Nous saluons la lutte des Rifains, leur organisation par la base, leur créativité et leur détermination, ainsi que les forces qui soutiennent cette lutte au Maroc.
Nous condamnons la politique de répression et de désinformation de l’État marocain.
Nous appelons à l’élargissement de la solidarité internationale, pour que ce mouvement obtienne la satisfaction de ses revendications permettant d’obtenir des améliorations significatives de leurs conditions de vie sociales, démocratiques et culturelles. Ce sont des revendications partagées par toutes les couches populaires marocaines et des pays proches, qui cherchent la voie de leur émancipation du despotisme politique et de l’exploitation capitaliste.
Victoire pour la lutte populaire rifaine !
Vive la lutte pour la liberté, la dignité et la justice sociale !
Déclaration du Bureau de la Quatrième Internationale ; le 29 mai 2017
Solidarité totale avec le mouvement populaire du Rif
Depuis 7 mois, le peuple du Rif mène une lutte ininterrompue pour défendre ses droits sociaux, démocratiques, culturels. Il exige de véritables services publics, la construction d’hôpitaux et de dispensaires de santé, des infrastructures scolaires et universitaires, des centres de loisirs et culturels, l’arrêt de la corruption et des mafias maritimes et forestières, un véritable désenclavement de la région, des projets créateurs d’emplois, l’arrêt du harcèlement des petits paysans et de la confiscation de leurs terres, l’usage de la langue amazigh dans les administrations locales.

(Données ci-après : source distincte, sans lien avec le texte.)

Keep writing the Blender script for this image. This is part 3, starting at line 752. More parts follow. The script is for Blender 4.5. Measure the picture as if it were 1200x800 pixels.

Il réclame la fin de la militarisation qui règne depuis les années 50, la vérité et la justice pour les jeunes assassinés durant le Mouvement du 20 février en 2011, la libération des prisonniers du mouvement, la condamnation des responsables de la mort de Mohcine FIKRY broyé dans une benne à ordure.
Depuis plusieurs mois des comités de base structurent dans toutes les localités le mouvement populaire. Il s’agit d’un véritable mouvement de masse qui n’a cessé de s’étendre. En face le pouvoir a mené une propagande haineuse visant à délégitimer et criminaliser la contestation. Il l’a présenté comme étant instrumentalisée par des séparatistes inféodés à des intérêts étrangers visant à créer la sédition et provoquer un scénario à la libyenne. Il a multiplié les interventions répressives et utilisé les nervis (baltagias) du régime. Coté carotte, il a fait miroiter des projets de plusieurs milliards de dirhams supposés répondre aux demandes sociales. Rien pour autant n’a arrêté la mobilisation : ni les dénigrements, ni la menace d’une répression sanglante, ni les promesses faites par les ministres. A juste titre, la population demande à ceux d’en haut, « s’ils sont un gouvernement ou un gang ». Pour elle, les corrompus doivent dégager, le Rif est une terre libre et le système du Makhzen n’a rien à y faire. Le préalable de toute négociation est la libération des détenus, la levée de la militarisation, les seuls interlocuteurs légitimes sont les représentants du mouvement populaire et il n’y aura pas d’arrêt de la lutte sans la satisfaction des revendications.
Le succès de la journée du 18 mai, où à Al Hoceima a vu affluer des dizaines de milliers de personnes bravant les barrages militaires avec une grève générale totale, a montré que le mouvement était loin de refluer. Depuis, la lutte n’a cessé de s’étendre et de gagner diverses villes du royaume. L’affolement gagne le pouvoir qui réprime à tout va au risque de voir la situation lui échapper. Des dizaines d’animateurs et des portes paroles de la lutte comme Nasser ZAFZAFI sont arrêtés. Depuis plusieurs nuits, les heurts sont incessants et les manifestations quotidiennes.
Le NPA affirme sa solidarité totale avec la lutte du peuple du Rif et l’ensemble du peuple marocain pour la liberté, la dignité et justice sociale. Il condamne la répression et sa militarisation, et exige la libération de tous les détenus et l’arrêt des poursuites. Il appelle à la construction d’un vaste mouvement de solidarité internationale jusqu’à la satisfaction des revendications de la population. Il s’associe à tous ceux et celles qui luttent pour un Maroc délivré de la dictature, de l’oppression et de la misère.